Fittingly, the hotel was bought by a French family of pilots in the 1960s. The management has not over-spent on improvements since then. Peeling paint and cracked plaster are an integral part of the charm, as are the moth-eaten animal heads in the Safari Bar.
Order a glass of hibiscus juice or bissap and keep an eye out for the hotel's walking encyclopedia, Mr Colo Diakhitè, a resident for more than 30 years.
The breakfast room served, in a previous incarnation, as one of the earliest projection rooms in West Africa. It once showed silent movies. More recently, the film director Bertrand Tavernier captured the Poste's faded grandeur in Coup de Torchon.

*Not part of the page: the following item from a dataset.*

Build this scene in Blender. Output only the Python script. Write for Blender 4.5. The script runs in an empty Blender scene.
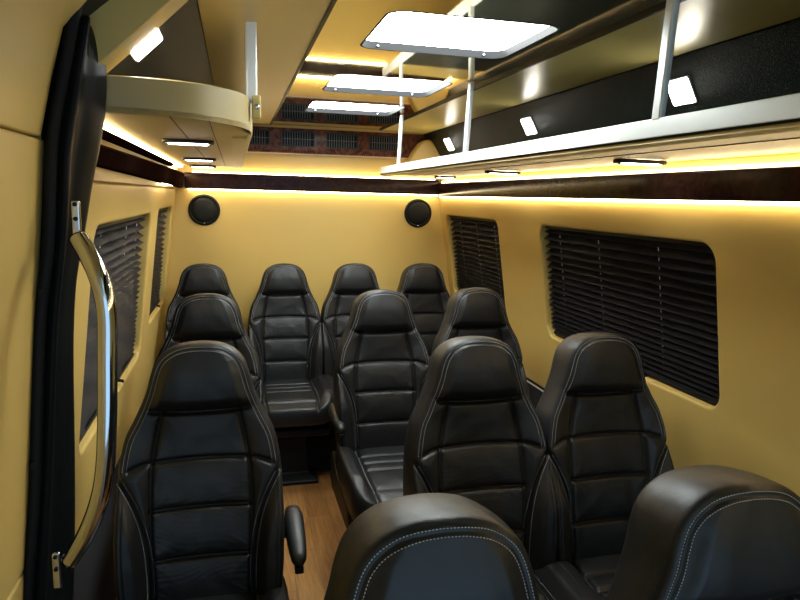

Loccation, location, location
Hôtel de la Poste, BP 48, Saint-Louis, Senegal (00 221 961 11 18, www.senegal-online.com/hotelposte).
The Hôtel de la Poste sits at the historic heart of the former capital of French West Africa. Surrounded by the River Senegal, the island is the most fascinating of the three strips that make up Saint-Louis. On a clear day, you can see Mauritania from the northern tip; to the west is the Langue de Barbarie peninsula and the Atlantic.
Within easy reach of the hotel are the grand old quayside houses in varying states of disrepair that were once inhabited by European merchants trading in gold, ivory and slaves.
Time to international airport: The airport is 20 minutes away on the mainland. The Hôtel de la Poste runs a shuttle bus to meet the weekly Paris-Saint-Louis flight operated by Star Airlines. Coming north from Dakar, driving direct takes about four hours to cover the 264km (133 miles) on a relatively pothole-free road.
Allow anything up to seven hours for the taxi-brousse, or bush taxis, that only leave when full – full can include goats on the roof and chickens flapping around under the seat.
The locals talk of the train service from Dakar being resurrected later this year.
Are you lying comfortably?
There are 44 bedrooms, with plans to add a suite. Ask for one of the six that overlook the river – or for room 219 where Mermoz slept, though this tends to be booked months in advance.
Freebies: none, but who cares when the whole building reeks of aviation history and the room key is shaped like a seaplane?
Keeping in touch: The TV has mainly French channels and RTS, the national Senegalese station with a predilection for Brazilian soap operas ineptly dubbed from Portuguese. The telephone, refreshingly, is just that and doesn't turn into an alarm clock or a flashing message service.
The bottom line
Doubles cost 67,200CFA Francs (£64) per night. Breakfast is extra.
I'm not paying that: There are plenty of cheaper, if less atmospheric, options. The youth hostel, L'Atalantide, on Avenue Mermoz (00 221 961 24 09), is in a quieter part of town and charges 5,500CFA (£5.25) for a dorm bed with breakfast.